Ni et al. (Ni, Shi, Ansari & Su, 2006) proposed an efficient reversible data hiding solution named histogram shifting scheme, in which a gap is created near the highest histogram bin by shifting image gray levels with one position, and the embedded bits are encoded by using the highest bin of pixels. From then on, many histogram modification schemes are proposed. Lee et al. (Lee, Suhand & Ho, 2006) employed the difference-image to embed more data than Ni et al.’s scheme. Yang et al. (Yang & Tsai,2010) proposed an interleaving prediction method and increased the number of prediction errors as many as the pixels, by which the embedding capacity is improved effectively. Xuan et al. (Xuan, Tong, Teng, Zhang & Shi, 2012) embedded data into image prediction-errors with histogram pair method, and four thresholds are introduced for performance optimization, by which they achieved excellent results at low-to-moderate embedding capacity.
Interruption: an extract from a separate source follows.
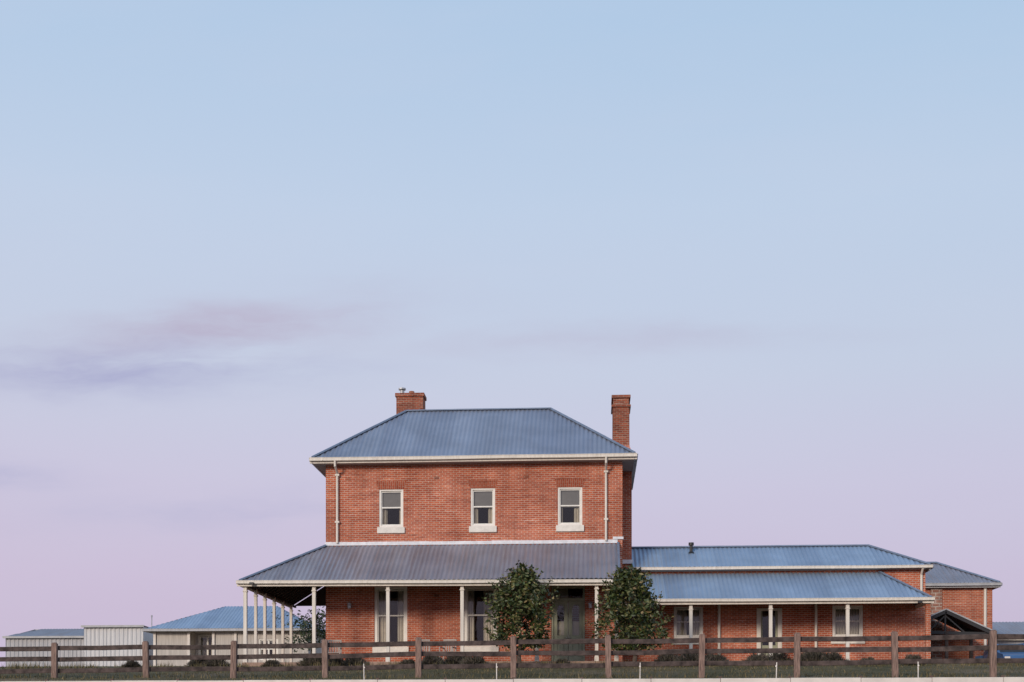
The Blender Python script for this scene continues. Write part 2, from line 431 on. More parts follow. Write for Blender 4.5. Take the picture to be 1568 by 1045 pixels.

Recently, Li et al. (Li, Zhang, Gui &Yang, 2013) proposed an adaptive reversible data hiding scheme to enhance the embedding performance at high embedding payload.
Difference expansion is another fruitful research direction introduced by Tian (Tian, 2003), in which the pixel differences are expanded and the secret data are added to the expansion created space furtherly. Thodi and Rodriguez (Thodi & Rodriguez, 2007) enhanced the difference expansion technique with a method called prediction-error expansion, which exploits the correlation inherent in the neighborhood of a pixel than the difference-expansion scheme, and thus the distortion of the cover image is reduced after data embedding. Sachnev et al. (Sachnev, Kim, Nam, Sures & Shi, 2009) presented a prediction-error expansion method-based scheme without using a location map in most cases, it allows to embed more data into the image with less distortion. Li et al. proposed to embed 1 or 2 bits into expandable pixels adaptively according to the local complexity with prediction-error expansion method.
Although most schemes try to exploit ample small prediction errors for data hiding so as to lighten the image distortion, but a lot of big-value prediction errors would still be involved for data hiding when the payload is high, and the image quality drops rapidly with the increase of embedding capacity. In this paper, a CDMA based high performance reversible data hiding scheme is presented for reversible data hiding. The secret data are represented by different orthogonal spreading sequences and embedded repeatedly into the cover image to enlarge its embedding capacity, as most elements of different spreading sequences are mutually canceled in the process of the repeated data embedding, that keeps the image in good quality even at high embedding capacity. Moreover, according to the speciality of the proposed scheme, only the receiver who has the spreading sequence and the embedding factor the same as the sender can extract the secret data and achieve the original message exactly, which improves the security of the system.